Decorative Elements

Decorative Elements

The almost one hundred architectural decorative elements exhibited in the tunnel originate from the exterior and interior facades of the Parliament building, where they had been placed by December 1895 at the latest. The overwhelming majority of the ornamental and figurative decorations and architectural sections were sculpted by the stone carvers in Vilmos Marhenke’s workshop, expressly set up on Kossuth Lajos Square for the time of the building’s construction, except for a few pyrogranite and metal plate ornaments and sculptures. These figures, together with several thousand plain blocks not exhibited here, were permanently removed from the facade during reconstruction works carried out since the building’s inauguration.

The Parliament building, like all representative public and private buildings of its period, has a stone-clad facade, which is referred to as cladding not because of its thinness but because of its structural role, since the load-bearing core of the walls are traditional burnt clay brick, with the exception of the two towers on the Danube bank side, which are completely stone structures. The Neo-gothic palace of the national assembly designed by Imre Steindl consists of over half a million stone elements cut to measure and decorated in detail. The team at the architectural office had to design almost every detail before the stone carvers could begin to work on the stone material that came from a good dozen locations of historical Hungary. This was truly a time consuming task. The stone carving contractors – mainly Sándor Hauszmann, responsible for the stone blocks, and Vilmos Marhenke, already mentioned above – almost competed with the stonemasons responsible for the implementation to provide enough material to complete the work by the late autumn period, after which all construction activity would be brought to a halt because of the approaching winter. Thus, in contrast to many other kinds of work, the stone carvers not only worked all year but also tried to mechanise the process of rough cutting.

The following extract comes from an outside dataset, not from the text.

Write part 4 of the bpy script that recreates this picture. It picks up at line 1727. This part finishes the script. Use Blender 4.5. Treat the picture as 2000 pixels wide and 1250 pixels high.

The construction office and the Parliament Construction Committee also classified the stones according to their quality: they were ranked as hard, medium hard or soft. Of course, it took more time to mould the former into the desired form than it did the latter. When the decision was made in 1891 to have both the interior and exterior of the building completely finished by the millennium celebrations, the implementation had to be accelerated and so in many places the builders opted to start by using the medium hard and soft stones. Although the work was actually completed by 1896, the price of this already became apparent a decade later. It was only a few years after the building was first used by the members of the lower and upper houses that the tiny Gothic decorations on the façade, which were the most exposed to the weather, began to fall off. In the 1930s, repairs had to be made from scaffolding and a significant part of one of the towers overlooking the Danube had to be removed.

A systematic replacement of the stones could no longer be delayed after the damage caused during World War II; thus, in the 1950s, some section or other of the building was almost always covered by scaffolding. A partial replacement of the stones was carried out from the 1960s on the side facing the city, and after 1990 work began on the much more exposed facade overlooking the Danube. The stones were consistently replaced with harder and thus more durable ones than what was used originally. After the construction work was completed in 2014 the stone cutters’ workshops that had marred the view of the building on the Danube side for about half a century were disassembled along with all the other scaffolding, allowing the Parliament to be admired in its full former beauty.